Enosh-Uthra comes and makes his way to Jerusalem,
Garbed in a cloak of cloud.
He walks clad seemingly in a body,
But he has no raiment of flesh.
Wrath and vengeance are not in him.
He comes in the years of Pilatus, king of the world.

Enosh-Uthra comes down to the earth
With the power of the King of Light.
He heals the sick, causes the blind to see,
Cleanses the leprous, makes the lame to walk,
And those who drag themselves along the ground to arise,
Gives hearing to the deaf, and life to the dead. [Isaiah xxxv, 5, lepers and dead added.]

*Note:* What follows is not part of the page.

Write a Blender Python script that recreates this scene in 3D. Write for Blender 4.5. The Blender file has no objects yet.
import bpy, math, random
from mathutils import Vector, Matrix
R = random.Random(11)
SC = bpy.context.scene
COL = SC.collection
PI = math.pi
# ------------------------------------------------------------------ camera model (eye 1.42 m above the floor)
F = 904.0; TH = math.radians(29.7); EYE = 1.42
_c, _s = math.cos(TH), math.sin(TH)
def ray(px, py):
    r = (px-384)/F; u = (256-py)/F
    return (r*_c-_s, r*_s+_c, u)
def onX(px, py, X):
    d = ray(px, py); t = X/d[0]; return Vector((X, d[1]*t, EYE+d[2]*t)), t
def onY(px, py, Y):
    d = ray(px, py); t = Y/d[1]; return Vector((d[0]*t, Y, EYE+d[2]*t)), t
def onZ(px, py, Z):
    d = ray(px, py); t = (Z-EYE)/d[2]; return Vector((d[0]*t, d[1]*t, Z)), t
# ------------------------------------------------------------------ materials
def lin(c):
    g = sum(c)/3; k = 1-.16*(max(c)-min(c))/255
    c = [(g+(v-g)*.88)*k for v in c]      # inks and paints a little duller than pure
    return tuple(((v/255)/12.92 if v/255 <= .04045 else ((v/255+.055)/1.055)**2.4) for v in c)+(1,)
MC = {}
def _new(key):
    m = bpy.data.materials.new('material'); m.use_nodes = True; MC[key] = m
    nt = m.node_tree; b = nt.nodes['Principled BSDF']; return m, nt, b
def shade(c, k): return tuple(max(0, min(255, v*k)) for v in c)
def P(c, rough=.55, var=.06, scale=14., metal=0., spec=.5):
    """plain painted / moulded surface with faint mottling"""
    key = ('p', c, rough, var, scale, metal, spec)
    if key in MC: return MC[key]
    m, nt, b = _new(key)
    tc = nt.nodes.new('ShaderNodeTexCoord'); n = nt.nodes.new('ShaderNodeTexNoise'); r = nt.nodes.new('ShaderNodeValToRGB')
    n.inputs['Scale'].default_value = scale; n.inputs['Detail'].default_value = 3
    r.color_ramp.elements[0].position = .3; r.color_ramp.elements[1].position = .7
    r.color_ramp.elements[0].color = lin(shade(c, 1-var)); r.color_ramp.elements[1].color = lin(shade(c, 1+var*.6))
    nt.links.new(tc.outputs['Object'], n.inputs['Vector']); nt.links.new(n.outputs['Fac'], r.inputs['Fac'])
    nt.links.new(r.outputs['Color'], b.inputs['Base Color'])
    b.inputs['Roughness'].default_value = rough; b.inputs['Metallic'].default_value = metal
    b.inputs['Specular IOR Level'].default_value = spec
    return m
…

He finds his faithful from among the Jews.
He shews them this:
There is Death and there is Life;
There is Darkness and there is Light;
There is Error and there is Truth.
He converted the Jews in the name of the High God of Light.

Three hundred and sixty prophets went up out of Jerusalem.
They bear witness to the Name of the Lord of Greatness.
Enosh-Uthra rises into the heights
And takes his place at the side of Mshunné-Kushat. [Ginza, trans. M. Lidzbarski; Göttingen and Leipzig, 1925, pp. 29-30. Vide R. Reitzenstein, Das Mandäische Buch des Herrn der Grösse und die Evangelienüberlieferung; Heidelberg, 1919.]

According to this prophecy the divine man began his manifestation on earth by his beneficent works before taking his place at the side of God to accomplish his terrible duty of the Day of Doom. His apparition is made, not in the clouds, as Daniel said, but in a cloak of cloud, seemingly in a body. The disciples of the Baptist, who were numerous at Ephesus, evidently believed, on the authority of a pronouncement such as the above, that the divine man, the Angel Enoch, the guardian angel and consoler of mankind, had made a visit in the body to earth in the years of Pontius Pilate, which were also the years of the Baptist. The Marcionites replied that this visit was that of Jesus. The Gospel of Marcion (Luke) vii. 21-22, gives an enumeration of works similar to that on the Mandæan text, including the addition of the leprous and the dead. It is not likely that the Mandæan text should be derived from the Marcionites, since it is in a more ancient line of ideas which goes back directly to the Book of Enoch. Jesus is therefore substituted for the Divine Consoler of the followers of John.